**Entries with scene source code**
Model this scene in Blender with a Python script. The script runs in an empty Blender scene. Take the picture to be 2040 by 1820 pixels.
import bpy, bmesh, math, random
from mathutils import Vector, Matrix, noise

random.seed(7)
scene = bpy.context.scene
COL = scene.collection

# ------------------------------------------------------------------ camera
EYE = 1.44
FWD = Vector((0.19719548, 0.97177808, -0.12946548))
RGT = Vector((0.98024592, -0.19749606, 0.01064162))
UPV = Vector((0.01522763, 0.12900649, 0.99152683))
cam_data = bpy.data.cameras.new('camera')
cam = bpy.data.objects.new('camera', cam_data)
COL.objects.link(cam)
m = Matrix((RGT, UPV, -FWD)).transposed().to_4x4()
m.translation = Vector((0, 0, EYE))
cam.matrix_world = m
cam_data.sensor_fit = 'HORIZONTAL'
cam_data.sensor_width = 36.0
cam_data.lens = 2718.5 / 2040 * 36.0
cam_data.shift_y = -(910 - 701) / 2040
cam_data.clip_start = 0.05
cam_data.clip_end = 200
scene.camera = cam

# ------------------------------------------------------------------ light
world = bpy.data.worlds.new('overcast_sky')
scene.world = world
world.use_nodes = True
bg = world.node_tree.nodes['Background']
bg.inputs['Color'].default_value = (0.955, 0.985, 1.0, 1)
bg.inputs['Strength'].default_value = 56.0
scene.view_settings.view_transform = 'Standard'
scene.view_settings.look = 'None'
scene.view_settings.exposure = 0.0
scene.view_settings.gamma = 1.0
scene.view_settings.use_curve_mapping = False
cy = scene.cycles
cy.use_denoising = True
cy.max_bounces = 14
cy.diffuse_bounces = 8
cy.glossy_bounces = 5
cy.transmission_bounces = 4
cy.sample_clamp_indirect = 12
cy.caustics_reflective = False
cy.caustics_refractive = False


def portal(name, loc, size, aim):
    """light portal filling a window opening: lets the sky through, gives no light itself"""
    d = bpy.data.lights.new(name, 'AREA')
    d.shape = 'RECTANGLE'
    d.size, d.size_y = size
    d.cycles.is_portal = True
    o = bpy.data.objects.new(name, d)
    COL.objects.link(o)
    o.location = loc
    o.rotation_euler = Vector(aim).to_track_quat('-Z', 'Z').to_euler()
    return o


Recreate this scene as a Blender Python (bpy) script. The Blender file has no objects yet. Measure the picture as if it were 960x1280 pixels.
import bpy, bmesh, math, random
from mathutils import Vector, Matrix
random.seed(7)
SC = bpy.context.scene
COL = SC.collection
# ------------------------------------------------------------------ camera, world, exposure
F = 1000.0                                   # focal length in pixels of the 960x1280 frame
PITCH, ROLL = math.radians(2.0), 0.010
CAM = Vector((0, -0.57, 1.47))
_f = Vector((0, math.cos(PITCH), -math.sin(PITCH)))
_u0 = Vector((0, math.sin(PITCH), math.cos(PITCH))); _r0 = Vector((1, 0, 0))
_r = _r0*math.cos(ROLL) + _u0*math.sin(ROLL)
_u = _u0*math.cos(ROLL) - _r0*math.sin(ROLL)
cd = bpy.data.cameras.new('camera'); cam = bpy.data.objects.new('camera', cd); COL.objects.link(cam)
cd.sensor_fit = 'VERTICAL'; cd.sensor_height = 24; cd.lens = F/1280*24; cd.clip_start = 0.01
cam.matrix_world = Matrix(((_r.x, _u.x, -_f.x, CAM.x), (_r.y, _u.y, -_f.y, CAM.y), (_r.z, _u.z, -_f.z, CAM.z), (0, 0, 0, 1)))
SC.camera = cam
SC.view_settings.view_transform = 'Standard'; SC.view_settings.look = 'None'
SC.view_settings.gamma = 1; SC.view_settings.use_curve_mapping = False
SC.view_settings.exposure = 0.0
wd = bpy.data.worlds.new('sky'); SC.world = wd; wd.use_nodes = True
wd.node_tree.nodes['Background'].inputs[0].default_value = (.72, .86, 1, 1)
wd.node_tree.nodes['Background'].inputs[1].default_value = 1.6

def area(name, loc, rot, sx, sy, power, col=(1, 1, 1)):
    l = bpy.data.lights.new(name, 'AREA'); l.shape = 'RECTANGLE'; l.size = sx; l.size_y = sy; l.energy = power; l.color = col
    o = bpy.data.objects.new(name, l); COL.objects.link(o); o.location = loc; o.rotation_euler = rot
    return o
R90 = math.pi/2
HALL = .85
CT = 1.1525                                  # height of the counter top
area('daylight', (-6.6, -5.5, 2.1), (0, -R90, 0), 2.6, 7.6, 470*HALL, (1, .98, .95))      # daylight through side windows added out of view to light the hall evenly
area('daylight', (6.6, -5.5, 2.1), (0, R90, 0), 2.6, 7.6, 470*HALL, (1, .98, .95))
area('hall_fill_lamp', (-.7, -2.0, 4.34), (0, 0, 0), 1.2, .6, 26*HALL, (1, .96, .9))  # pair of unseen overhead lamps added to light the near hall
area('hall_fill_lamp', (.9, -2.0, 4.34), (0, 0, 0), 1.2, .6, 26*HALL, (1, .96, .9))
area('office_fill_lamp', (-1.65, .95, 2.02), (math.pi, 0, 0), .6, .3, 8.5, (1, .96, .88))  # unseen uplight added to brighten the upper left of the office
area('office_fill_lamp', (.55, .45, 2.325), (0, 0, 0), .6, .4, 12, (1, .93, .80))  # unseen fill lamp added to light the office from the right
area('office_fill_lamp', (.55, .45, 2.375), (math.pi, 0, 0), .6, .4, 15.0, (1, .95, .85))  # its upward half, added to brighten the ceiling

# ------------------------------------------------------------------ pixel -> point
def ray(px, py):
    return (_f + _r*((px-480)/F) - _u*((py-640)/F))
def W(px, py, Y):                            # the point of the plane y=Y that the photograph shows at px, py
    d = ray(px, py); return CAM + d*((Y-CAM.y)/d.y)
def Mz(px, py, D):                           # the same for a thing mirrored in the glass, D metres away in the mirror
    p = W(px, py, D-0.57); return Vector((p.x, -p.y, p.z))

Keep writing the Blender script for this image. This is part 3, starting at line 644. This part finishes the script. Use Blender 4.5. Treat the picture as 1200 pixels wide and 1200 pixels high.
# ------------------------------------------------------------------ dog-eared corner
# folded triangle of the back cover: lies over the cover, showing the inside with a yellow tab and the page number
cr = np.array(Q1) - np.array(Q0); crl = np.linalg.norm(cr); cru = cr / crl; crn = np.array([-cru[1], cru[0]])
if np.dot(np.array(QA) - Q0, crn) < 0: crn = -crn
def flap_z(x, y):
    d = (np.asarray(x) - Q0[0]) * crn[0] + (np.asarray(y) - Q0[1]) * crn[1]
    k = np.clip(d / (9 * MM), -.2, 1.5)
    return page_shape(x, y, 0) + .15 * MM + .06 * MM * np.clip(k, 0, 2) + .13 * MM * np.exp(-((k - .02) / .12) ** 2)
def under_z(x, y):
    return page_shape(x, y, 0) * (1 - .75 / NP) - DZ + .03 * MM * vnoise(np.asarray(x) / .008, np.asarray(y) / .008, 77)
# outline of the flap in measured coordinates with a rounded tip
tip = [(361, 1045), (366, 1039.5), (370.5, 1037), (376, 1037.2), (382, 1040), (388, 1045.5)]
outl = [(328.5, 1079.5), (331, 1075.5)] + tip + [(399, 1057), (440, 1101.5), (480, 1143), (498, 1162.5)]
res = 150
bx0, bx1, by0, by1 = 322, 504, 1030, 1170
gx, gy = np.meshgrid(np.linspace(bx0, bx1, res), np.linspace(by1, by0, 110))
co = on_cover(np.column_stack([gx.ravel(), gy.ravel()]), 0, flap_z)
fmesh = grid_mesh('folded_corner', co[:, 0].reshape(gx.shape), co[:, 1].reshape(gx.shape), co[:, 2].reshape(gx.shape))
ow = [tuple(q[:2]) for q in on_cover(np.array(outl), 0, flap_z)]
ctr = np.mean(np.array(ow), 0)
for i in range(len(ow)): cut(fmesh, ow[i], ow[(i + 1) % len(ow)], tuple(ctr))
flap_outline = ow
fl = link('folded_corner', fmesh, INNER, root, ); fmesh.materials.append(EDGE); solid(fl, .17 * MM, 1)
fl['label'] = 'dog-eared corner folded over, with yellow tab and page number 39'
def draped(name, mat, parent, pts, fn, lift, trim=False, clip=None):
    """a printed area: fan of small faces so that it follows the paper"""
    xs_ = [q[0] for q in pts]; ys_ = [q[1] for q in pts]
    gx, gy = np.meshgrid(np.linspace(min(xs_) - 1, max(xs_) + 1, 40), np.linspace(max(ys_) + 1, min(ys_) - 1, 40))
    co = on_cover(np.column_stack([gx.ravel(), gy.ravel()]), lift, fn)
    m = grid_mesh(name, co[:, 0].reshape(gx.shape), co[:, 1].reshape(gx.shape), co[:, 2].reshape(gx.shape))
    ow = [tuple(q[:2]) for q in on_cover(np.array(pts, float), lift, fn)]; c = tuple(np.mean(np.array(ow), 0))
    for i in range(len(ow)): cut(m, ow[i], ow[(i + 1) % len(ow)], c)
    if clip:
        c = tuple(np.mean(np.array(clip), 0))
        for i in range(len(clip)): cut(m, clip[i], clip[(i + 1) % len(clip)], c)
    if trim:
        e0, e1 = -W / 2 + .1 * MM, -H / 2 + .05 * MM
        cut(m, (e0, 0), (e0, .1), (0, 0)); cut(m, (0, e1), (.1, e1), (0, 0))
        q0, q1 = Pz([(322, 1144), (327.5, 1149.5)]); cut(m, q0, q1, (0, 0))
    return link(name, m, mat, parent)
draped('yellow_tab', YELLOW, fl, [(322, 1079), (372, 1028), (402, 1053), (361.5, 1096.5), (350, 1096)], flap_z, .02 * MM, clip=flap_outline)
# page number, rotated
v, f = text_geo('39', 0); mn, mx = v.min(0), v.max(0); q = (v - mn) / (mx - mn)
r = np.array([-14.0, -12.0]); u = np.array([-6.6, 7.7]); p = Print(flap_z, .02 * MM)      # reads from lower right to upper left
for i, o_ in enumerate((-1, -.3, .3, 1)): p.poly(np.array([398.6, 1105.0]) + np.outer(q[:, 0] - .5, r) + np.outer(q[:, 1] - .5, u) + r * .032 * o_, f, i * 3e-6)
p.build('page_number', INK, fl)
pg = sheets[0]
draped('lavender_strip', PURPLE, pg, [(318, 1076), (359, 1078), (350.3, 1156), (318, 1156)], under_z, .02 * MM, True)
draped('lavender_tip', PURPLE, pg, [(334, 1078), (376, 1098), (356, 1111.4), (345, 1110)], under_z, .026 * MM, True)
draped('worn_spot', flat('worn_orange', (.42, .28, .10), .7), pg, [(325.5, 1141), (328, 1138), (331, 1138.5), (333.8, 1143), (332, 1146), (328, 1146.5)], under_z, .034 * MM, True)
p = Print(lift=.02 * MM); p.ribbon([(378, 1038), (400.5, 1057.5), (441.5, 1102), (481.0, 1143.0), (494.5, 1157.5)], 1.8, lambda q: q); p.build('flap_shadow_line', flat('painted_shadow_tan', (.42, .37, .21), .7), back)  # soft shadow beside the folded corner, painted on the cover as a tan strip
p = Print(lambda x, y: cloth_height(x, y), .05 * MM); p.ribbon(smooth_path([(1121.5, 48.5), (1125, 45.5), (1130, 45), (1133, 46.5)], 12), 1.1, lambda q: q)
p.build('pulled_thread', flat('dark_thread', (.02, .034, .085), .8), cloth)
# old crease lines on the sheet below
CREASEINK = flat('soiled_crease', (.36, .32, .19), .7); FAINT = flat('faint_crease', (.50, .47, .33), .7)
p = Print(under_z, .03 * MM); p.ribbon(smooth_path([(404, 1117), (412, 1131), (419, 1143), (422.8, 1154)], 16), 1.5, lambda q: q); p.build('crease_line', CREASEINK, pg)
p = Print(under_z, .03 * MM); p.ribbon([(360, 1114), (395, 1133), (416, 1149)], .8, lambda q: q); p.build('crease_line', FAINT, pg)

**EXERCISE**
Look through the data above. Each line containing the word "Python" needs to be copied.

**COMPLETED EXERCISE**
Model this scene in Blender with a Python script. The script runs in an empty Blender scene. Take the picture to be 2040 by 1820 pixels.
Recreate this scene as a Blender Python (bpy) script. The Blender file has no objects yet. Measure the picture as if it were 960x1280 pixels.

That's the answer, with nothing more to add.